はがき随筆・鹿児島

はがき随筆ブログにようこそ!毎日新聞西部本社の各地方版に毎朝掲載される
「はがき随筆」は252文字のミニエッセイです。

昔の道

2006-03-06 18:27:10 | かごんま便り
 苔むした急坂の石畳に赤い椿の花がこぼれ落ちていた。雨後のせいか、敷き詰められた石畳の所々の隙間から水が流れている。すべらないように足場の良い場所を選びながら歩いた。幾多の人も同じ気持ちで歩みを進めたのだろう。踏みしめた足場の良い石畳は摩耗して周囲よりもへこんでいるようだった。
 加治木町木田にある竜門司坂。司馬遼太郎さんの小説「翔ぶが如く」でも鮮烈な場面として印象に残っていた。1877(明治10)年、吹雪の中を熊本へ向かう薩軍がたどった坂である。
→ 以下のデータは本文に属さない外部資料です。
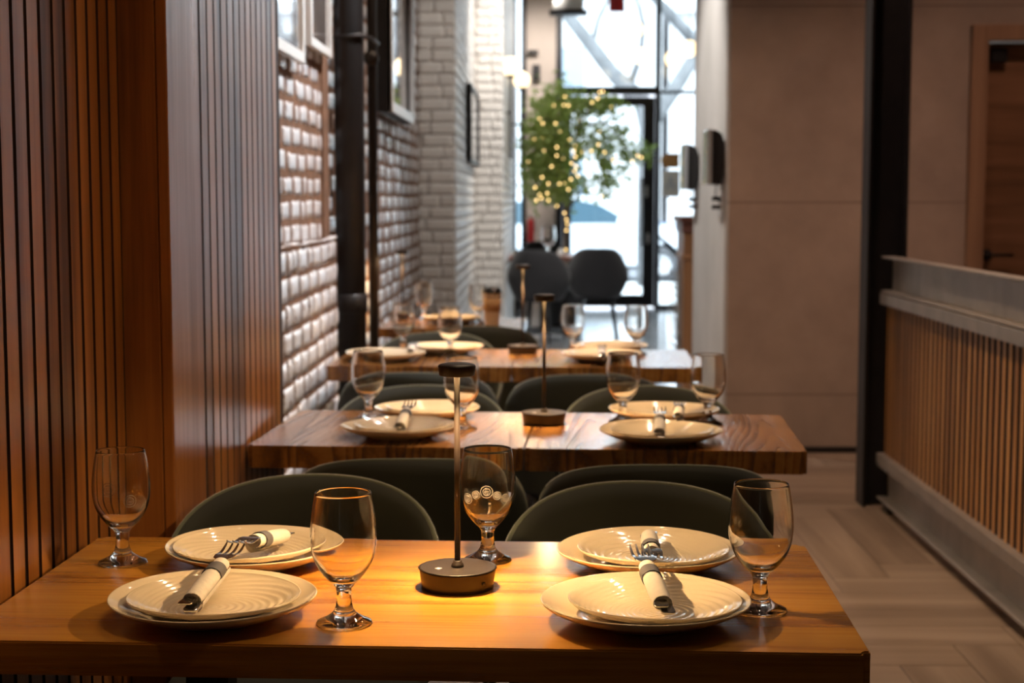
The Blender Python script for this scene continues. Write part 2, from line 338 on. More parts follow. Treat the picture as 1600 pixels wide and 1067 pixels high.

 まず、別府晋介の率いる大隊が北上し、続いて西郷隆盛も通ったという。実際に坂を上ってみると、雪は降っていなくても歩みは困難であることがわかる。それに薩軍は、もっと先の険しい道を進んで行ったのかと思うと、感慨深いものがわいてきた。
 この坂は1635(寛永12)年に完成し、1741(元文6)年に石畳敷きになった。1500㍍あったそうだが、現在は約500㍍が当時のままの姿で残っているという。
 福岡県筑穂町の山中にも、江戸時代の空間がそのまま残っている場所がある。長崎から江戸までの道程だった長崎街道で、難所の冷水峠近く。草むらの中の石畳を約20分進むと木立の視界が広がって首無し地蔵の祠や、石橋が架かった小川がある。旅人が一息入れた場所だった。
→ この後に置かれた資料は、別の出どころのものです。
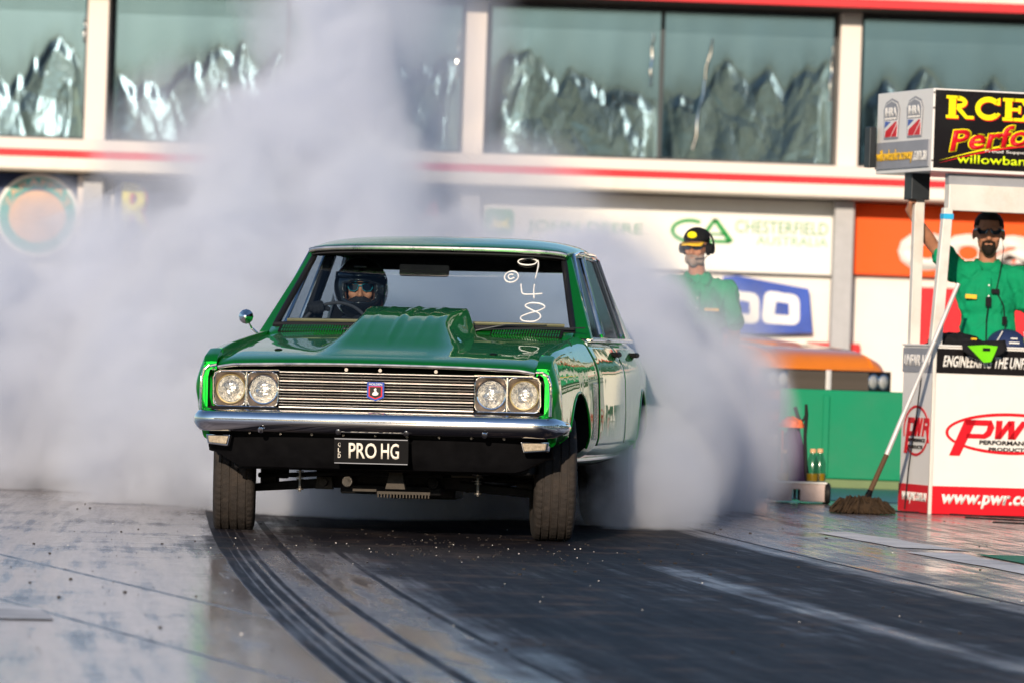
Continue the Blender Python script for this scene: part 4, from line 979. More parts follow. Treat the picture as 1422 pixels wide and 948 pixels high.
pillar('door_pillar', [(0.80, 2.48, 1.03), (0.845, 2.48, 1.03), (0.845, 2.56, 1.03), (0.80, 2.56, 1.03)], [(0.665, 2.60, 1.47), (0.708, 2.60, 1.47), (0.708, 2.66, 1.47), (0.665, 2.66, 1.47)], M['paint'])
pillar('pillar_trim', [(0.782, 2.465, 1.03), (0.836, 2.465, 1.03), (0.836, 2.57, 1.03), (0.782, 2.57, 1.03)], [(0.648, 2.585, 1.47), (0.699, 2.585, 1.47), (0.699, 2.67, 1.47), (0.648, 2.67, 1.47)], M['interior'])
pillar('pillar_trim', [(0.69, 3.42, 1.03), (0.832, 3.42, 1.03), (0.82, 3.52, 1.03), (0.69, 3.52, 1.03)], [(0.59, 3.28, 1.475), (0.688, 3.28, 1.465), (0.688, 3.36, 1.455), (0.59, 3.36, 1.465)], M['interior'])
pillar('rear_pillar', [(0.70, 3.52, 1.03), (0.845, 3.46, 1.02), (0.83, 4.02, 1.02), (0.70, 4.00, 1.03)], [(0.60, 3.34, 1.475), (0.698, 3.30, 1.465), (0.688, 3.53, 1.455), (0.60, 3.53, 1.465)], M['paint'], bev=0.012)
for sx in (1, -1):
    def sg(y0, y1, y2, y3, nm='side_window'):
        mb = MB(); mb.grid([[Vector((sx * (0.835 - 0.14 * v), (y0 + (y1 - y0) * u) * (1 - v) + (y3 + (y2 - y3) * u) * v, 1.035 + 0.43 * v)) for v in [j / 6 for j in range(7)]] for u in [i / 6 for i in range(7)]]); return mb.build(nm, M['glass'], CAR)
    sg(1.72, 1.97, 2.27, 2.19, 'quarter_window'); sg(2.01, 2.47, 2.59, 2.31); sg(2.57, 3.44, 3.28, 2.67)
    mb = MB(); mb.tube([(sx * 0.853, 1.66, 1.035), (sx * 0.712, 2.17, 1.470), (sx * 0.716, 2.40, 1.487), (sx * 0.718, 2.75, 1.489), (sx * 0.712, 3.12, 1.484), (sx * 0.712, 3.28, 1.462), (sx * 0.853, 3.46, 1.03)], 0.009, 8); mb.build('drip_rail', M['chrome'], CAR)
    mb = MB(); mb.tube([(sx * 0.838, 1.70, 1.045), (sx * 0.700, 2.20, 1.462), (sx * 0.700, 2.58, 1.468), (sx * 0.832, 2.47, 1.05)], 0.011, 6); mb.build('window_frame', M['chrome_worn'], CAR)
    mb = MB(); mb.tube([(sx * 0.832, 2.58, 1.045), (sx * 0.700, 2.68, 1.466), (sx * 0.697, 3.26, 1.458), (sx * 0.832, 3.43, 1.05)], 0.011, 6); mb.build('window_frame', M['chrome_worn'], CAR)
mb = MB(); mb.grid([[Vector((u * (0.70 - 0.08 * v), 3.98 - 0.46 * v + 0.05 * (1 - u * u), 1.04 + 0.43 * v)) for v in [j / 6 for j in range(7)]] for u in [-1 + i / 10 for i in range(21)]]); mb.build('rear_window', M['glass'], CAR, smooth=80)
mb = MB(); mb.box((0, 3.50, 1.00), (1.5, 0.55, 0.02)); mb.build('parcel_shelf', M['interior'], CAR, smooth=0)
mb = MB(); mb.box((0, 3.40, 1.435), (1.22, 0.05, 0.085)); mb.build('rear_header', M['interior'], CAR, smooth=0, bevel=0.01)
mb = MB()
for x in (-0.40, 0.40):
    mb.box((x, 2.72, 0.78), (0.50, 0.14, 0.56), R=Matrix.Rotation(D2R(-12), 3, 'X'))
mb.build('front_seat', M['seat_brown'], CAR, smooth=0, bevel=0.04, seg=3)
mb = MB(); mb.box((-0.60, 3.10, 1.18), (0.12, 0.10, 0.32)); mb.box((0, 3.32, 0.80), (1.3, 0.16, 0.42)); mb.build('rear_seat', M['seat_brown'], CAR, smooth=0, bevel=0.03, seg=3)
mb = MB(); mb.box((0, 1.66, 1.00), (1.56, 0.24, 0.09)); mb.build('dashboard', M['interior'], CAR, smooth=0, bevel=0.02, seg=3)
SW = Matrix.Rotation(D2R(62), 3, 'X'); r = MB()
r.tube([Vector((-0.545, 1.98, 1.02)) + SW @ Vector((0.19 * math.cos(2 * math.pi * i / 40), 0.19 * math.sin(2 * math.pi * i / 40), 0)) for i in range(40)], 0.009, 8, closed=True)
for t in (0, math.pi, -math.pi / 2): r.cyl(Vector((-0.545, 1.98, 1.02)), Vector((-0.545, 1.98, 1.02)) + SW @ Vector((0.185 * math.cos(t), 0.185 * math.sin(t), 0)), 0.010, n=8)
r.cyl((-0.545, 1.98, 1.02), (-0.545, 1.66, 0.97), 0.025); r.build('steering_wheel', M['steering_rim'], CAR)
r = MB(); Pm = fillet([(-0.135, 0.0), (-0.135, 0.034), (0.135, 0.034), (0.135, -0.034), (-0.135, -0.034), (-0.135, 0.0)], [0, 0.02, 0.02, 0.02, 0.02, 0], 5)
r.prism([(p.x - 0.09, 2.14, 1.372 + p.y) for p in Pm], [(p.x * 0.93 - 0.09, 2.17, 1.372 + p.y * 0.93) for p in Pm]); r.cyl((-0.09, 2.16, 1.39), (-0.09, 2.12, 1.455), 0.007); r.build('rear_view_mirror', M['flat_black'], CAR, smooth=30)
for sx, x0 in ((1, 0.24), (-1, -0.42)):   # wipers
    r = MB(); a = Vector((x0 if sx > 0 else -0.40, 1.44, 1.045)); b = Vector((x0 + 0.42, 1.50, 1.087)) if sx > 0 else Vector((-0.12, 1.44, 1.075))
    r.tube([a, (a + b) / 2 + Vector((0, -0.02, 0.02)), b], 0.005, 6); r.tube([a + Vector((0.02, 0, 0.012)), b + Vector((0.20 if sx > 0 else 0.1, 0.01, -0.008))], 0.004, 6); r.ell(a, (0.012, 0.012, 0.012)); r.build('wiper', M['frame_dark'], CAR)
# round mirror on the far fender
r = MB(); r.lathe([(0.0, -0.050), (0.011, -0.045), (0.025, -0.025), (0.036, 0.0), (0.039, 0.006), (0.038, 0.012), (0.0, 0.010)], (-0.955, 1.60, 1.100), (-0.05, 1, 0), 12)
r.tube([(-0.945, 1.62, 1.075), (-0.93, 1.64, 1.04), (-0.895, 1.65, 1.01)], 0.007, 8); r.build('wing_mirror', M['chrome'], CAR, smooth=20)
# hand-written marks on the windscreen
def stroke(pts, closed=False, name='painted_digit'):
    q = []
    pts = [Vector((a, b, 0)) for a, b in pts]; n = len(pts)
    for i in range(n if closed else n - 1):
        p0, p1, p2, p3 = [pts[(i + k) % n] if closed else pts[max(0, min(n - 1, i + k))] for k in (-1, 0, 1, 2)]
        for s in range(6):
            t = s / 6; q.append(0.5 * ((2 * p1) + (-p0 + p2) * t + (2 * p0 - 5 * p1 + 4 * p2 - p3) * t * t + (-p0 + 3 * p1 - 3 * p2 + p3) * t**3))
    if not closed: q.append(pts[-1])
    def on(p):   # p.x lateral metres, p.y fraction of the glass height
        v = p.y; hw = WSB[2] + (WST[2] - WSB[2]) * v; return ws_pt(p.x / hw, v, 0.006)
    r = MB(); r.tube([on(p) for p in q], [0.0040 + 0.0012 * noise.noise(Vector((k_ * 0.25, pts[0].x * 50, 0))) for k_ in range(len(q))], 6, closed=closed); return r.build(name, M['white_marker'], WS)
stroke([(0.535, 0.93), (0.50, 0.955), (0.455, 0.945), (0.435, 0.91), (0.45, 0.875), (0.49, 0.865), (0.525, 0.885), (0.537, 0.93), (0.545, 0.87), (0.545, 0.78), (0.543, 0.69)])
stroke([(0.475, 0.60), (0.482, 0.54), (0.495, 0.475), (0.54, 0.47), (0.595, 0.485)], name='painted_digit'); stroke([(0.545, 0.60), (0.548, 0.52), (0.557, 0.42)], name='painted_digit')
stroke([(0.623, 0.30), (0.595, 0.345), (0.545, 0.35), (0.52, 0.31), (0.555, 0.26), (0.60, 0.21), (0.61, 0.15), (0.58, 0.10), (0.525, 0.105), (0.51, 0.155), (0.545, 0.205), (0.595, 0.25)], True)
stroke([(0.417 + 0.036 * math.cos(t * math.pi / 6), 0.695 + 0.075 * math.sin(t * math.pi / 6)) for t in range(12)], True, 'painted_mark')
stroke([(0.424, 0.725), (0.407, 0.725), (0.400, 0.695), (0.412, 0.665), (0.432, 0.685)], name='painted_mark')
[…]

 その土地に赴任していた時には、たびたびこの場所を訪れた。石橋の側面中央には「文政六……」と刻まれている。石畳をメジャーで測ったら最大幅2・7㍍、長さは約3・7㍍あった。
 なぜ、この空間が江戸時代のままだと分かるのか。幕末の初代英国公使オールコックが著した日本滞在記録「大君の都」(山口光朔訳、岩波文庫)の中巻に掲載されているスケッチ「道ばたの祠」とそっくりだからだ。「文政六」は1823年。オールコックはその後に来日しているから、スケッチに描かれている石橋である。徳川吉宗に献上されたゾウも通ったという。
 道路が舗装され、便利になった車社会。昔の道は、今ではほとんど人影はない。苦労しながら、どんな思いで通ったのだろう。たまには、ほんのわずかでも昔の道を歩いて時間をさかのぼる行楽もいい。ただし、自販機はないから水筒は忘れずに。